• _PROBLEM DETAILS_
Output the data below in full, byte for byte. Nothing may differ.

• _RECORDED INFORMATION_
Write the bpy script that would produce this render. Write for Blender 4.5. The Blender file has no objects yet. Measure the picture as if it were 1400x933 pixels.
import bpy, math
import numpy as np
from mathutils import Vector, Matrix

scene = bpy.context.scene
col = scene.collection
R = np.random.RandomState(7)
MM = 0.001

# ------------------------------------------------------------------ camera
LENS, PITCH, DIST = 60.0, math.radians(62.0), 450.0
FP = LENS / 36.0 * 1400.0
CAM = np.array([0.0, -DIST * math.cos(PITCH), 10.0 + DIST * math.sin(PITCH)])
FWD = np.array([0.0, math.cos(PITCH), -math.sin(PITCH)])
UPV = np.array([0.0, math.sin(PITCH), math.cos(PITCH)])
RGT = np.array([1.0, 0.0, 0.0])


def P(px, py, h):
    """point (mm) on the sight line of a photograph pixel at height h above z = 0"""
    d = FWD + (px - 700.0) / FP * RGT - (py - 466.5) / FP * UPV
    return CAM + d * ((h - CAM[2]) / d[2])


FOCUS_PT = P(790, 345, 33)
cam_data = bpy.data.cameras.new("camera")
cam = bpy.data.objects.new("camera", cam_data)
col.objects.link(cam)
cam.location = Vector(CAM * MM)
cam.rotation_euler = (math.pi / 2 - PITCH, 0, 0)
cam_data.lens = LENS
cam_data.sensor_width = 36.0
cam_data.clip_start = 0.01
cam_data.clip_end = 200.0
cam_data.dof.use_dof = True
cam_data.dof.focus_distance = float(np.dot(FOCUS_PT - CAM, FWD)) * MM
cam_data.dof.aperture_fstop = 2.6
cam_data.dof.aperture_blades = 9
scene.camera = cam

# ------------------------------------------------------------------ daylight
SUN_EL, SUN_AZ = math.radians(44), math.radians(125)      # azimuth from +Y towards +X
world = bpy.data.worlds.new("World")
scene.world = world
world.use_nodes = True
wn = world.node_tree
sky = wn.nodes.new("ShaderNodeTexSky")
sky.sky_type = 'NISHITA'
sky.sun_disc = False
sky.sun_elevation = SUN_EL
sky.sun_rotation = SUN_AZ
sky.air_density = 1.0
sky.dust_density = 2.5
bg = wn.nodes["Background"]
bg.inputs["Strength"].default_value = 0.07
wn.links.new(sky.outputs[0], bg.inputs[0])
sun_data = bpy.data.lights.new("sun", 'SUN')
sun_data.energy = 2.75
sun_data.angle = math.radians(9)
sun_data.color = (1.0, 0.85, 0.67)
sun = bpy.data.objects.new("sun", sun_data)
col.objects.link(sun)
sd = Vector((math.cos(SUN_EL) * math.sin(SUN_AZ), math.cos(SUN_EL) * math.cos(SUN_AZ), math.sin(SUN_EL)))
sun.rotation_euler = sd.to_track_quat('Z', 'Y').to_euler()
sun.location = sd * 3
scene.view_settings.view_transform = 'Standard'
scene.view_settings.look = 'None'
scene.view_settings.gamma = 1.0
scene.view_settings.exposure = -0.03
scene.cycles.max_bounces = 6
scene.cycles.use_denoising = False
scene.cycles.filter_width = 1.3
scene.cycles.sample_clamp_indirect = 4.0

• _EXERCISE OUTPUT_
Write the bpy script that would produce this render. Write for Blender 4.5. The Blender file has no objects yet. Measure the picture as if it were 1400x933 pixels.
import bpy, math
import numpy as np
from mathutils import Vector, Matrix

scene = bpy.context.scene
col = scene.collection
R = np.random.RandomState(7)
MM = 0.001

# ------------------------------------------------------------------ camera
LENS, PITCH, DIST = 60.0, math.radians(62.0), 450.0
FP = LENS / 36.0 * 1400.0
CAM = np.array([0.0, -DIST * math.cos(PITCH), 10.0 + DIST * math.sin(PITCH)])
FWD = np.array([0.0, math.cos(PITCH), -math.sin(PITCH)])
UPV = np.array([0.0, math.sin(PITCH), math.cos(PITCH)])
RGT = np.array([1.0, 0.0, 0.0])


def P(px, py, h):
    """point (mm) on the sight line of a photograph pixel at height h above z = 0"""
    d = FWD + (px - 700.0) / FP * RGT - (py - 466.5) / FP * UPV
    return CAM + d * ((h - CAM[2]) / d[2])


FOCUS_PT = P(790, 345, 33)
cam_data = bpy.data.cameras.new("camera")
cam = bpy.data.objects.new("camera", cam_data)
col.objects.link(cam)
cam.location = Vector(CAM * MM)
cam.rotation_euler = (math.pi / 2 - PITCH, 0, 0)
cam_data.lens = LENS
cam_data.sensor_width = 36.0
cam_data.clip_start = 0.01
cam_data.clip_end = 200.0
cam_data.dof.use_dof = True
cam_data.dof.focus_distance = float(np.dot(FOCUS_PT - CAM, FWD)) * MM
cam_data.dof.aperture_fstop = 2.6
cam_data.dof.aperture_blades = 9
scene.camera = cam

# ------------------------------------------------------------------ daylight
SUN_EL, SUN_AZ = math.radians(44), math.radians(125)      # azimuth from +Y towards +X
world = bpy.data.worlds.new("World")
scene.world = world
world.use_nodes = True
wn = world.node_tree
sky = wn.nodes.new("ShaderNodeTexSky")
sky.sky_type = 'NISHITA'
sky.sun_disc = False
sky.sun_elevation = SUN_EL
sky.sun_rotation = SUN_AZ
sky.air_density = 1.0
sky.dust_density = 2.5
bg = wn.nodes["Background"]
bg.inputs["Strength"].default_value = 0.07
wn.links.new(sky.outputs[0], bg.inputs[0])
sun_data = bpy.data.lights.new("sun", 'SUN')
sun_data.energy = 2.75
sun_data.angle = math.radians(9)
sun_data.color = (1.0, 0.85, 0.67)
sun = bpy.data.objects.new("sun", sun_data)
col.objects.link(sun)
sd = Vector((math.cos(SUN_EL) * math.sin(SUN_AZ), math.cos(SUN_EL) * math.cos(SUN_AZ), math.sin(SUN_EL)))
sun.rotation_euler = sd.to_track_quat('Z', 'Y').to_euler()
sun.location = sd * 3
scene.view_settings.view_transform = 'Standard'
scene.view_settings.look = 'None'
scene.view_settings.gamma = 1.0
scene.view_settings.exposure = -0.03
scene.cycles.max_bounces = 6
scene.cycles.use_denoising = False
scene.cycles.filter_width = 1.3
scene.cycles.sample_clamp_indirect = 4.0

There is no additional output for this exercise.